ちなみにこの労働者カーストからの進化(革命ではない平和的なパワーシフト)の動きは、
この日本においては、小室淑江さんという存在に、強く象徴されているように思える。
私は、彼女は、日本の首長にまで上り詰めるのではないか、という予感がある。
なおそのころの首長というのは、総理大臣という形ではなく、大統領という形になっているかもしれない。
私も、どんな形になるかはわからないけれど、そんな彼女のような人のことは、バックアップしたい。
●宗教ベルト
・歴史的にみて、現在、世界のどの国が最も進んでいるかを尋ねたとしよう。その回答は驚くべきものになる。アメリカでも、日本でも、スウェーデンでもなく、イランなのだ。この古代文明発祥の地は、「精神・宗教の時代2」のタイプの宗教革命を成功裡に成し遂げた初めての国である。それゆえイランは、第二の時代にあたる「戦士の時代」から、第三の「商人の時代」も、第四の「労働者の時代」も経験せずに、一足飛びに第五の「精神・宗教の時代2」に入った。後述するが、イランは、こうした宗教改革の総合的な舞台となる「宗教ベルト」と私が名づけた地域の核心となる国である。
・アメリカ合衆国在住のユダヤ系アメリカ人がイスラエルに大量移住
・アメリカとイスラエルの双方に住んだことがある者であれば、アメリカの主要都市より、イスラエルのほうがよほど安全なことを知っているだろうが
・ユダヤ人科学者やその他の専門家を失うことは、アメリカにとっての打撃となるだろう。これはナチスがユダヤ人科学者を国外に追放し、結局はドイツの損失となった場合と同様である。
・第二次大戦の戦中戦後、ヨーロッパのユダヤ人化学者がアメリカに移住したが、これがアメリカの経済大国への躍進の一助となったとすれば、さらに大規模な同種の移民が中東に向かった場合の絶大な効果は想像に難くない。

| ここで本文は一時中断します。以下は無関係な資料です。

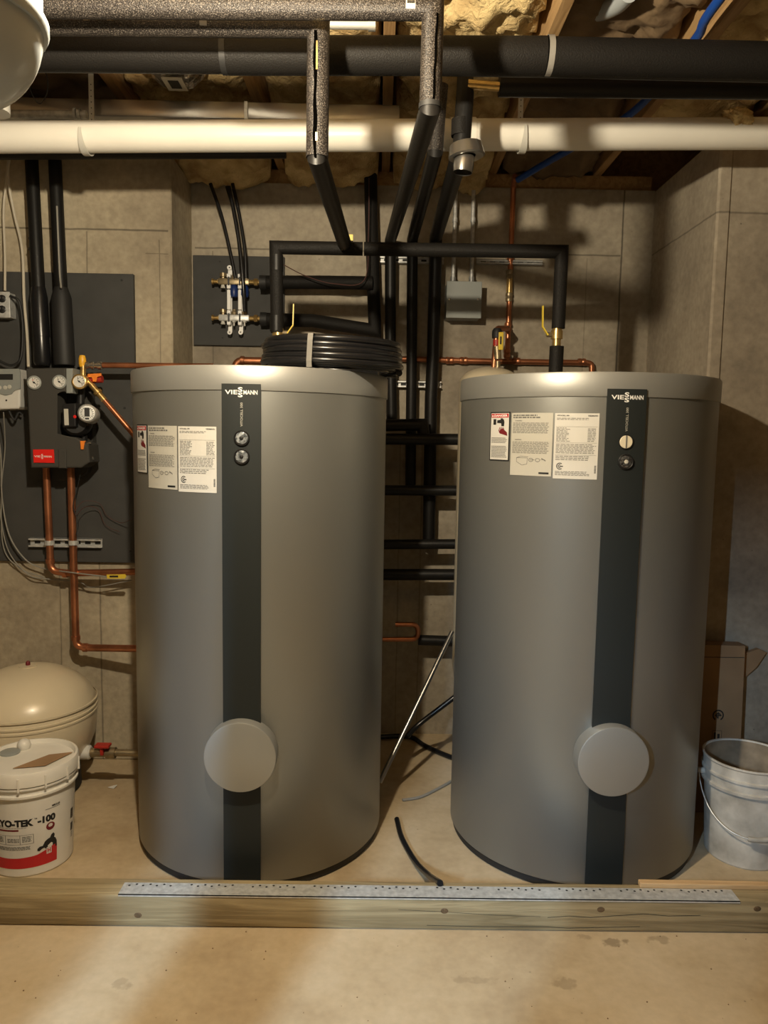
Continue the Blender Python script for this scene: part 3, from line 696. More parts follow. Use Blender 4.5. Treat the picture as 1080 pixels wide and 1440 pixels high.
pipe('sleeve', [E0+Vector((.4, 0, 0)), E0, at(702, 120, 2.5)], .034, 'smoothfoam', None, parent=t, n=20)
pipe('drop_sleeve', [at(664, 118, 2.5), E1, E2], .028, 'smoothfoam', None, parent=t, n=20)
pipe('slanted_sleeve', [E2+Vector((0, 0, -.01)), E3, E4, E5, at(603, 765, 3.69)], .030, 'smoothfoam', None, parent=t, n=20)
bm = NB(); c = at(655, 206, 2.5); lathe(bm, [(.029, .008), (.040, .010), (.050, .006), (.058, -.030), (.052, -.034), (.029, -.030)], c, (-.12, 0, 1), 28); lathe(bm, [(.031, -.030), (.033, -.06), (.030, -.08)], c, (.10, 0, 1), 28); obj('collar', bm, M['duct'], t, True, label='shiny grey flared collar')
bm = NB(); sweep(bm, [at(702, 122, 2.48), at(658, 118, 2.48)], .014, 14); obj('exposed_copper', bm, 'brass', t, True)
band(t, at(648, 180, 2.5), (0, 0, 1), .0284, .05, 'foam', 'tape_wrap')
F0 = at(619, 120, 2.6); F1 = at(612, 214, 2.6); F2 = at(580, 336, 3.64); F3 = at(577, 690, 3.69)
t = thing('insulated_pipe', 'dark foam pipe between the two slanting ones, going back to the wall', 'pipe', F1)
pipe('drop_sleeve', [F0, at(615, 165, 2.6), F1], .0265, 'glint', None, parent=t, n=20); pipe('slanted_sleeve', [F1+Vector((0, 0, .03)), F1, F2, at(579, 500, 3.69), F3], .0255, 'smoothfoam', None, parent=t, n=20)
# cross pipe with two drops
X0 = at(390, 468, 2.9); X1 = at(388, 348, 2.9); X2 = at(790, 354, 2.9); X3 = at(785, 462, 2.9)
t = thing('insulated_pipe', 'foam-covered cross pipe above both tanks with a drop at each end', 'pipe', (X1+X2)/2)
pipe('sleeve', [X0, X1, at(510, 350, 2.9)], .0245, 'foam', None, parent=t, n=20); pipe('sleeve', [at(512, 350, 2.9), X2, X3], .0248, 'foam', None, parent=t, n=20)
for px, py in ((789, 375),): pass
pipe('lower_sleeve', [at(783, 487, 2.9), Vector((at(782, 500, 2.9).x, 2.9, 1.74))], .0265, 'foam', None, parent=t, n=20)
bm = NB(); p = at(492, 335, 2.9); box(bm, (p.x-.008, 2.885, p.z-.012), (p.x+.012, 2.90, p.z+.010)); obj('yellow_tab', bm, 'yellow', t)
def ball_valve(parent, p, s, lev, lbl, lowz):
    bm = NB(); sweep(bm, [Vector((p.x, p.y, p.z+.028*s)), Vector((p.x, p.y, p.z+.016*s)), Vector((p.x, p.y, p.z+.0155*s)), Vector((p.x, p.y, p.z-.0155*s)), Vector((p.x, p.y, p.z-.016*s)), Vector((p.x, p.y, lowz))], .02, 16, True, rad=[.018*s, .018*s, .022*s, .022*s, .016*s, .016*s])
    v = obj('ball_valve', bm, 'brass', parent, True, 30, label=lbl)
    q = p+Vector((lev*.016, -.006, 0))
    bm = NB(); sweep(bm, [p, p+Vector((lev*.040, -.008, -.001))], .009, 12); obj('stem', bm, 'oldbrass', v, True)
    bm = NB(); a = p+Vector((lev*.036, -.012, -.004)); pts = [a, a+Vector((lev*.010, -.002, .014)), a+Vector((lev*.022, -.004, .030)), a+Vector((lev*.024, -.004, .105))]
    for (u, w_) in zip(pts, pts[1:]):
        d = (w_-u).normalized(); sd = Vector((0, 1, 0)); th = d.cross(sd).normalized()*.002
        vs = []
        for e in (u, w_+d*.002):
            vs.append([bm.verts.new(e+sd*.008+th), bm.verts.new(e-sd*.008+th), bm.verts.new(e-sd*.008-th), bm.verts.new(e+sd*.008-th)])
        for k in range(4): bm.faces.new((vs[0][k], vs[0][(k+1) % 4], vs[1][(k+1) % 4], vs[1][k]))
        bm.faces.new(vs[0]); bm.faces.new(vs[1][::-1])
    obj('lever', bm, 'yellow', v)
ball_valve(t, at(783, 471, 2.9), 1.0, -1, 'brass valve with yellow lever', at(783, 490, 2.9).z)
ball_valve(t, at(391, 468, 2.9), 1.0, 1, 'brass valve with yellow lever', 1.738)
for px, py in ((389, 370), (389, 455)):
    c = at(px, py, 2.9); bm = NB(); lathe(bm, [(.0249, -.028), (.0253, 0), (.0249, .028)], c, (0, 0, 1), 20); obj('tape_wrap', bm, 'smoothfoam', t, True)
# vertical at x 522 and the pipes from the manifold
V0 = at(521, 236, 3.70); V1 = at(523, 390, 3.70)
t = thing('insulated_pipe', 'black foam pipe hanging behind the slanted drop, left of the wall pipes', 'pipe', V1)
pipe('sleeve', [V0, at(522, 300, 3.70), at(527, 465, 3.70), at(440, 451, 3.70), at(367, 449, 3.70)], .031, 'foam', None, parent=t, n=18)
pipe('branch_sleeve', [at(524, 398, 3.66), at(450, 397, 3.66), at(368, 397, 3.66)], .031, 'foam', None, parent=t, n=18)
band(t, at(370, 397, 3.66), (1, 0, 0), .0312, .03, 'rubber'); band(t, at(371, 449, 3.70), (1, 0, 0), .0312, .03, 'rubber')
bm = NB(); sweep(bm, smoothpath([at(398, 372, 3.58), at(430, 388, 3.57), at(470, 399, 3.57), at(512, 394, 3.58), at(518, 330, 3.6), at(519, 250, 3.6)]), .0022, 6)
obj('sensor_wire', bm, 'wirebrown', smooth=True, label='thin brown wire looped along the upper manifold pipe', cat='wire')
# short lower pipes between the tanks
for pts, r, lb in (
    ([at(500, 599, 3.58), at(594, 597, 3.58), at(596, 616, 3.58)], .028, 'short black foam pipe elbowing down between the tanks'),
    ([at(480, 617, 3.56), at(648, 618, 3.56)], .0265, 'black foam cross pipe at label height between the tanks'),
    ([at(480, 689, 3.60), at(648, 690, 3.60)], .0245, 'third black foam pipe down in the gap between the tanks'),
    ([at(480, 766, 3.60), at(648, 765, 3.60)], .024, 'fourth black foam pipe down in the gap between the tanks'),
    ([at(480, 808, 3.62), at(648, 808, 3.62)], .028, 'fifth black foam pipe down in the gap between the tanks'),
    ([at(588, 900, 3.66), at(648, 902, 3.66)], .026, 'lowest black foam pipe in the gap beside the copper bend')):
    pipe('insulated_pipe', pts, r, 'smoothfoam', lb, n=16)
for px, py, w in ((557, 617, .12), (612, 690, .1), (612, 690, 0)):
    pass
# copper in the gap
bm = NB(); sweep(bm, fillet([at(480, 899, 3.6), at(588, 899, 3.6), at(588, 878, 3.6), at(556, 878, 3.6)], .04), .012, 12)
obj('copper_pipe', bm, 'copper', smooth=True, label='small copper bend low in the dark gap between the tanks', cat='pipe')
# long dark pipe above left wall under white pipe
pipe('insulated_pipe', [at(-80, 217, 3.25), at(402, 215, 3.25)], .022, 'rubber', 'short black pipe ending behind the white drain pipe on the left', n=14)
# strut channels
def strut(a, b, h, d, label, slots=True):
    a = Vector(a); b = Vector(b); bm = NB()
    y = a.y
    box(bm, (a.x, y-d, a.z-h/2), (b.x, y-d+.002, a.z-h/2+.009)); box(bm, (a.x, y-d, a.z+h/2-.009), (b.x, y-d+.002, a.z+h/2))
    box(bm, (a.x, y-d, a.z-h/2), (b.x, y, a.z-h/2+.002)); box(bm, (a.x, y-d, a.z+h/2-.002), (b.x, y, a.z+h/2)); box(bm, (a.x, y-.002, a.z-h/2), (b.x, y, a.z+h/2))
    o = obj('strut_channel', bm, 'galv', label=label, cat='bracket', group='strut channels')
    if slots:
        x = a.x+.02
        while x < b.x-.03: bm = NB(); box(bm, (x, y-.0035, a.z-.006), (x+.025, y-.0022, a.z+.006)); obj('slot', bm, 'ink', o); x += .045
    return o
strut(at(43, 762, 3.395), at(144, 763, 3.395), .042, .022, 'galvanized strut channel across the grey board below the pump unit')
strut(at(545, 540, 3.76), at(620, 539, 3.76), .034, .02, 'short strut channel holding pipes in the gap between the tanks')
strut(at(534, 366, 3.76), at(624, 367, 3.76), .032, .02, 'strut channel on the back wall behind the slanting pipes')
strut(at(670, 369, 3.76), at(762, 370, 3.76), .022, .02, 'thin strut channel on the back wall behind the right cross pipe')

# conduits and junction box
BY = 3.74
t = thing('junction_box', 'square grey metal box on the back wall with two conduits', 'electrical box', at(652, 421, 3.7))
a = at(628, 446, 3.66); b = at(677, 397, 3.66); bm = NB(); box(bm, (a.x, 3.664, a.z), (b.x, 3.779, b.z), .003, 2); obj('housing', bm, 'box', t)
bm = NB(); box(bm, (a.x-.003, 3.657, a.z-.003), (b.x+.003, 3.665, b.z+.003), .002, 2); cv = obj('cover', bm, 'box', t)
for px in (632, 672):
    p = at(px, 421, 3.657); bm = NB(); lathe(bm, [(0, .0025), (.005, .0018), (.006, 0)], (p.x, 3.657, p.z), (0, -1, 0), 10); obj('screw', bm, 'chrome', cv, True)
for px, px2 in ((637, 641), (663, 666)):
    bm = NB(); p0 = at(px, 397, 3.72); p1 = at(px2, 268, 3.72); sweep(bm, [p0, p1], .0095, 12)
    for k in (0, .98): lathe(bm, [(.0095, -.012), (.0135, -.012), (.0135, .012), (.0095, .012)], p0.lerp(p1, max(.03, k*.0+.03)), (0, 0, 1), 12)
    lathe(bm, [(.0095, -.01), (.0125, -.01), (.0125, .01), (.0095, .01)], p0.lerp(p1, .68), (0, 0, 1), 12)
    obj('conduit', bm, 'galv', t, True)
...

・東端のブロックは「南アジア連邦」で、インドがその中心となるだろう。ころの連邦の構成国は、現在の南アジア地域協力連合(SAARC)の加盟国とほぼ同じで、インド、バングラデシュ、ブータン、ネパール、パキスタン、スリランカ、モルディブである。チベットはやがて中国から独立を勝ち取るだろうから、この連邦に加わるのではなかろうか。
この未来予見は、学校でならう歴史よりも重要な気がする。
子どもたちには、いつか時期が来たらプレゼントしたい。